What I learned from being both richer and poorer than others in a relatively stratified society and what was expressly drummed into my head by my family and society was that I was as responsible for avoiding the excitation of envy in the hearts of my less fortunate neighbors as they were for overcoming any envy that they might feel. For the most part, my economic betters practiced restraint and did not lord their possessions and positions over the rest of us. The richest folks with the oldest money lived fairly simply, albeit in large stately homes, and avoided ostentatious displays of wealth or status. No such rich man in my hearing ever claimed any moral superiority by virtue of his wealth, and they were more inclined to attribute their wealth to luck and unwarranted blessings from God.

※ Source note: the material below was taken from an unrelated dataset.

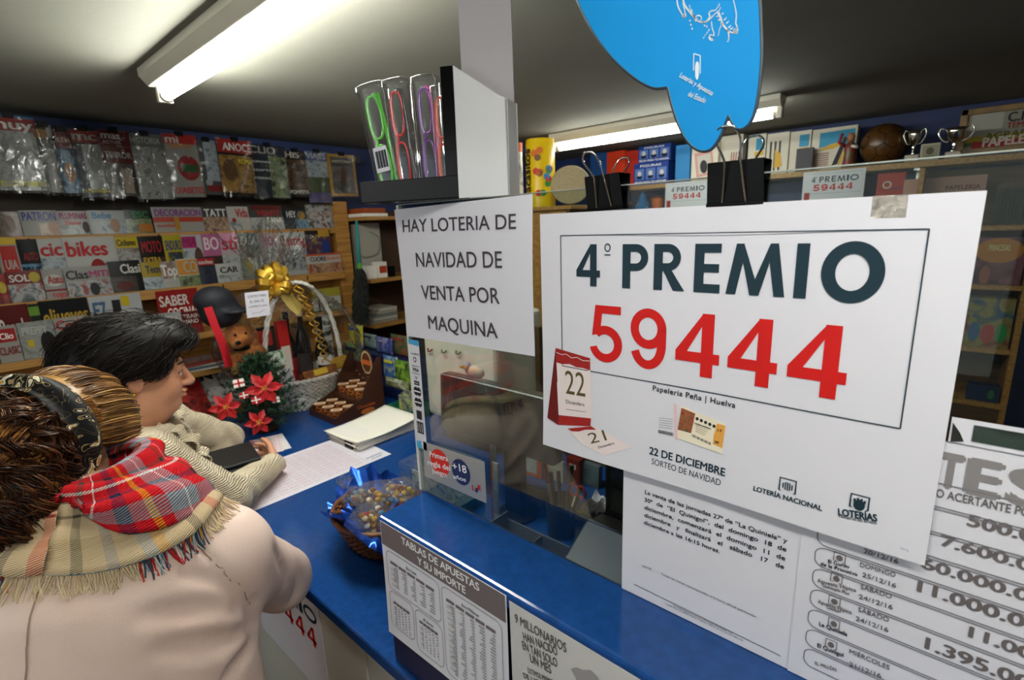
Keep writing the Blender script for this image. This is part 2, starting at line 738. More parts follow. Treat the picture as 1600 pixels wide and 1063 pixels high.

It was the newly rich who were most apt to violate the rules against inspiring envy, and they would usually succumb to peer pressure to tone down their pretensions to grandeur. The joy of lording it over others wears off pretty quickly when you find that your supposed inferiors and new set of peers actually hold you in contempt.
Lately, in decrying the politics of envy, some of my Republican conspecifics have taken to calling themselves the "productive class" and "wealth builders" and "job creators". The implication is that of moral superiority to the hordes of envious undeserving parasites in the working classes. This kind of talk does little to quell envy and, in fact, is likely to make folks derive even more satisfaction out of one's comeuppance. It would be better if my Republican conspecifics would take moral responsibility for their own role in arousing envy and recognize that their good fortune is not an indicator of character. This is especially true in the case of those whose McMansions and Hummers are the products of crippling debt and whose wealth is only an illusion.
Perhaps it is the Republicans who benefit most from a politics of envy by playing to this class of strivers and status seekers who imagine themselves to be so far above their fellows by virtue of their suburban, middle class trappings. They think they are so far removed from the working class, but they are no more financially independent and are often only a few months away from utter ruin. They derive satisfaction from the envy of others less fortunate than themselves, and they irrationally associate themselves and conflate their interests with the oligarchs and corporatists and mercantilists in power. In fact, their interests are probably much more aligned with those of the working class of whom they are so contemptuous and from whom they wish to distance themselves.